Requirements:
Your task is to filter the data below down to the lines holding "objects".

-- start of Entries supplied --

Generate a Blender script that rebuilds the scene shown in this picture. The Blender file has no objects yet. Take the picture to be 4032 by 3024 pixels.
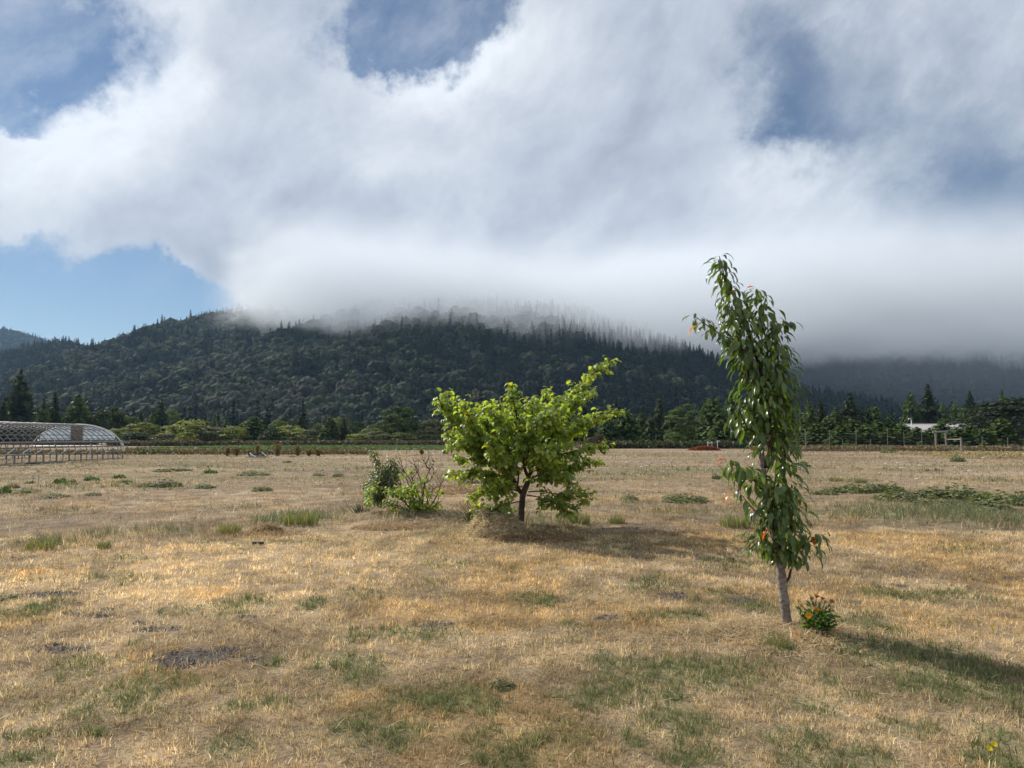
import bpy, math, random
import numpy as np
from mathutils import Vector, Matrix

S = bpy.context.scene
COL = S.collection
R = math.radians

# ------------------------------------------------------------------ camera
F = 2912.0                      # focal length in photo pixels (4032 wide)
CAM_H = 1.6
PITCH = math.atan(213.0 / F)
cam_d = bpy.data.cameras.new('camera')
cam_d.lens = 26.0
cam_d.sensor_width = 36.0
cam_d.clip_start = 0.1
cam_d.clip_end = 30000.0
cam = bpy.data.objects.new('camera', cam_d)
COL.objects.link(cam)
cam.location = (0, 0, CAM_H)
cam.rotation_euler = (math.pi / 2 + PITCH, 0, 0)
S.camera = cam

# ------------------------------------------------------------------ light, exposure
SUN_AZ = R(-50.0)               # measured from +Y towards +X
SUN_EL = R(36.0)
SUN_STRENGTH = 5.0
SKY_STRENGTH = 0.063
CLOUD_STRENGTH = 1.0
S.view_settings.view_transform = 'Standard'
S.view_settings.look = 'None'
S.view_settings.exposure = 0.2
S.view_settings.gamma = 1.0
S.view_settings.use_curve_mapping = False
sun_d = bpy.data.lights.new('sun', 'SUN')
sun_d.energy = SUN_STRENGTH
sun_d.angle = R(0.53)
sun_d.color = (1.0, 0.945, 0.86)
sun = bpy.data.objects.new('sun', sun_d)
COL.objects.link(sun)
to_sun = Vector((math.sin(SUN_AZ) * math.cos(SUN_EL), math.cos(SUN_AZ) * math.cos(SUN_EL), math.sin(SUN_EL)))
sun.rotation_euler = to_sun.to_track_quat('Z', 'Y').to_euler()
sun.location = to_sun * 200

# ------------------------------------------------------------------ pixel helpers (photo pixel -> point in the place)
CP, SP = math.cos(PITCH), math.sin(PITCH)


def ray(px, py):
    a = (px - 2016.0) / F
    b = (1512.0 - py) / F
    return a, CP - b * SP, SP + b * CP


def P(px, py, y):
    a, dy, dz = ray(px, py)
    s = y / dy
    return Vector((a * s, y, CAM_H + dz * s))


def G(px, py):
    a, dy, dz = ray(px, py)
    s = -CAM_H / dz
    return a * s, dy * s


def azel(px, py):
    a, dy, dz = ray(px, py)
    n = math.sqrt(a * a + dy * dy + dz * dz)
    return math.atan2(a, dy), math.asin(dz / n)


# ------------------------------------------------------------------ node helper
class NB:
    def __init__(self, nt):
        self.nt = nt

    def n(self, typ, **kw):
        nd = self.nt.nodes.new(typ)
        for k, v in kw.items():
            setattr(nd, k, v)
        return nd

    def link(self, a, b):
        self.nt.links.new(a, b)

    def _in(self, sock, v):
        if isinstance(v, bpy.types.NodeSocket):
            self.nt.links.new(v, sock)
        elif v is not None:
            sock.default_value = v

    def m(self, op, a, b=None, c=None, clamp=False):
        nd = self.n('ShaderNodeMath', operation=op, use_clamp=clamp)
        for i, v in enumerate((a, b, c)):
            if v is not None:
                self._in(nd.inputs[i], v)
        return nd.outputs[0]

    def vm(self, op, a, b=None, c=None):
        nd = self.n('ShaderNodeVectorMath', operation=op)
        for i, v in enumerate((a, b, c)):
            if v is not None:
                self._in(nd.inputs[i], v)
        return nd.outputs['Value'] if op in ('DOT_PRODUCT', 'LENGTH') else nd.outputs[0]

    def noise(self, vec, scale, detail=4, rough=0.55, dist=0.0, col=False):
        nd = self.n('ShaderNodeTexNoise')
        self._in(nd.inputs['Vector'], vec)
        nd.inputs['Scale'].default_value = scale
        nd.inputs['Detail'].default_value = detail
        nd.inputs['Roughness'].default_value = rough
        nd.inputs['Distortion'].default_value = dist
        return nd.outputs['Color'] if col else nd.outputs[0]

    def sstep(self, v, lo, hi, a=0.0, b=1.0):
        nd = self.n('ShaderNodeMapRange', interpolation_type='SMOOTHSTEP')
        self._in(nd.inputs['Value'], v)
        nd.inputs['From Min'].default_value = lo
        nd.inputs['From Max'].default_value = hi
        nd.inputs['To Min'].default_value = a
        nd.inputs['To Max'].default_value = b
        return nd.outputs[0]

    def mix(self, f, a, b, mode='MIX'):
        nd = self.n('ShaderNodeMix', data_type='RGBA', blend_type=mode)
        self._in(nd.inputs[0], f)
        self._in(nd.inputs[6], a if isinstance(a, bpy.types.NodeSocket) else (*a, 1.0))
        self._in(nd.inputs[7], b if isinstance(b, bpy.types.NodeSocket) else (*b, 1.0))
        return nd.outputs[2]


# ------------------------------------------------------------------ world: physical sky with a cloud layer
def make_world():
    w = bpy.data.worlds.new('World')
    S.world = w
    w.use_nodes = True
    nt = w.node_tree
    nt.nodes.clear()
    b = NB(nt)
    out = b.n('ShaderNodeOutputWorld')
    sky = b.n('ShaderNodeTexSky', sky_type='NISHITA')
    sky.sun_disc = False
    sky.sun_elevation = SUN_EL
    sky.sun_rotation = SUN_AZ
    sky.altitude = 50
    sky.air_density = 1.0
    sky.dust_density = 0.05
    sky.ozone_density = 3.0
    tc = b.n('ShaderNodeTexCoord')
    d = tc.outputs['Generated']
    sep = b.n('ShaderNodeSeparateXYZ')
    b.link(d, sep.inputs[0])
    az = b.m('ARCTAN2', sep.outputs[0], sep.outputs[1])
    el = b.m('ARCSINE', sep.outputs[2])
    # turbulence moves the cloud edges
    warp1 = b.noise(d, 3.2, 3, 0.55, col=True)
    warp2 = b.noise(d, 12.0, 6, 0.64, col=True)
    wv1 = b.vm('MULTIPLY', b.vm('SUBTRACT', warp1, (0.5, 0.5, 0.5)), (0.24, 0.22, 0.0))
    wv2 = b.vm('MULTIPLY', b.vm('SUBTRACT', warp2, (0.5, 0.5, 0.5)), (0.16, 0.15, 0.0))
    cb = b.n('ShaderNodeCombineXYZ')
    b.link(az, cb.inputs[0])
    b.link(el, cb.inputs[1])
    wsum = b.vm('ADD', wv1, wv2)
    p = b.vm('ADD', cb.outputs[0], wsum)
    p_soft = b.vm('ADD', cb.outputs[0], b.vm('MULTIPLY', wsum, (0.6, 0.6, 0.0)))

    def blobs(start, pts, pv):
        acc = start
        for (px, py, rx, ry, amp) in pts:
            ca, ce = azel(px, py)
            sx, sy = F / rx, F / ry
            q = b.vm('MULTIPLY_ADD', pv, (sx, sy, 0.0), (-ca * sx, -ce * sy, 0.0))
            e = b.m('POWER', 0.36788, b.vm('DOT_PRODUCT', q, q))
            acc = b.m('MULTIPLY_ADD', e, amp, acc)
        return acc

    # the deck is drawn out along one direction: stretched coordinates u (along the wind) and v (across)
    ca_, sa_ = math.cos(R(38)), math.sin(R(38))

    def streak(su, sv, dx=0.0, dy=0.0):
        u = b.m('MULTIPLY_ADD', el, sa_ * su, b.m('MULTIPLY', az, ca_ * su))
        v = b.m('MULTIPLY_ADD', el, ca_ * sv, b.m('MULTIPLY', az, -sa_ * sv))
        c2 = b.n('ShaderNodeCombineXYZ')
        b.link(b.m('ADD', u, dx * ca_ * su + dy * sa_ * su), c2.inputs[0])
        b.link(b.m('ADD', v, -dx * sa_ * sv + dy * ca_ * sv), c2.inputs[1])
        b.link(b.m('MULTIPLY', sep.outputs[1], 1.5), c2.inputs[2])
        return b.vm('ADD', c2.outputs[0], b.vm('MULTIPLY', wsum, (1.2, 1.2, 0.0)))
    big = b.noise(streak(1.7, 2.9), 1.0, 6, 0.55, 0.2)
    fine = b.noise(streak(5.5, 8.5), 1.0, 8, 0.62, 0.15)
    dens0 = b.m('MULTIPLY_ADD', b.m('SUBTRACT', big, 0.5), 0.95, 0.80)
    dens0 = b.m('MULTIPLY_ADD', b.m('SUBTRACT', fine, 0.5), 0.62, dens0)
    # openings in the cloud deck (negative) and banks (positive)
    dens = blobs(dens0, SKY_HOLES, p)
    alpha = b.sstep(dens, -0.06, 0.95)
    wisp = b.sstep(fine, 0.38, 0.76, 0.0, 0.42)
    alpha = b.m('MAXIMUM', alpha, b.m('MULTIPLY', wisp, b.sstep(el, 0.10, 0.30)))
    # thickness -> greyer undersides; relief towards the sun
    fine2 = b.noise(streak(5.5, 8.5, -0.03, 0.03), 1.0, 8, 0.62, 0.15)
    big2 = b.noise(streak(1.7, 2.9, -0.10, 0.09), 1.0, 6, 0.55, 0.2)
    rel = b.m('MULTIPLY', b.m('SUBTRACT', fine, fine2), 0.42)
    rel = b.m('MULTIPLY_ADD', b.m('SUBTRACT', big, big2), 0.45, rel)
    br = blobs(0.585, SKY_BRIGHT, p_soft)
    thick = b.sstep(dens, 0.55, 1.45)
    br = b.m('MULTIPLY_ADD', thick, -0.10, br)
    br = b.m('ADD', br, rel)
    br = b.m('MAXIMUM', br, 0.30)
    br = b.m('MINIMUM', br, 0.82)
    tint = b.n('ShaderNodeMapRange', data_type='FLOAT_VECTOR')
    b.link(br, tint.inputs[6])
    tint.inputs[7].default_value = (0.3, 0.3, 0.3)
    tint.inputs[8].default_value = (0.7, 0.7, 0.7)
    tint.inputs[9].default_value = (0.83, 0.96, 1.22)
    tint.inputs[10].default_value = (0.94, 1.0, 1.08)
    ccol = b.vm('SCALE', tint.outputs[1])
    b.link(br, ccol.node.inputs['Scale'])
    bg1 = b.n('ShaderNodeBackground')
    b.link(sky.outputs[0], bg1.inputs[0])
    bg1.inputs[1].default_value = SKY_STRENGTH
    bg2 = b.n('ShaderNodeBackground')
    b.link(ccol, bg2.inputs[0])
    bg2.inputs[1].default_value = CLOUD_STRENGTH
    mx = b.n('ShaderNodeMixShader')
    b.link(alpha, mx.inputs[0])
    b.link(bg1.outputs[0], mx.inputs[1])
    b.link(bg2.outputs[0], mx.inputs[2])
    b.link(mx.outputs[0], out.inputs['Surface'])
    w.cycles.sampling_method = 'MANUAL'
    w.cycles.sample_map_resolution = 512


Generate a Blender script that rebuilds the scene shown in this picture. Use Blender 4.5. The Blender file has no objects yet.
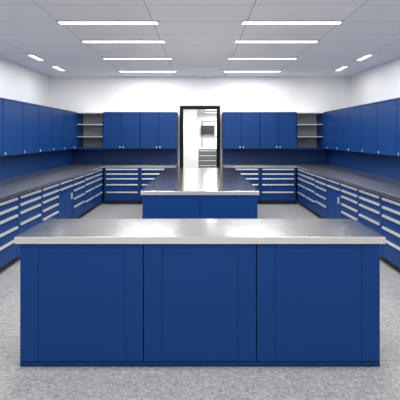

-- end of Entries supplied --

Solution:
Generate a Blender script that rebuilds the scene shown in this picture. The Blender file has no objects yet. Take the picture to be 4032 by 3024 pixels.
cam = bpy.data.objects.new('camera', cam_d)
COL.objects.link(cam)
sun = bpy.data.objects.new('sun', sun_d)
COL.objects.link(sun)
Generate a Blender script that rebuilds the scene shown in this picture. Use Blender 4.5. The Blender file has no objects yet.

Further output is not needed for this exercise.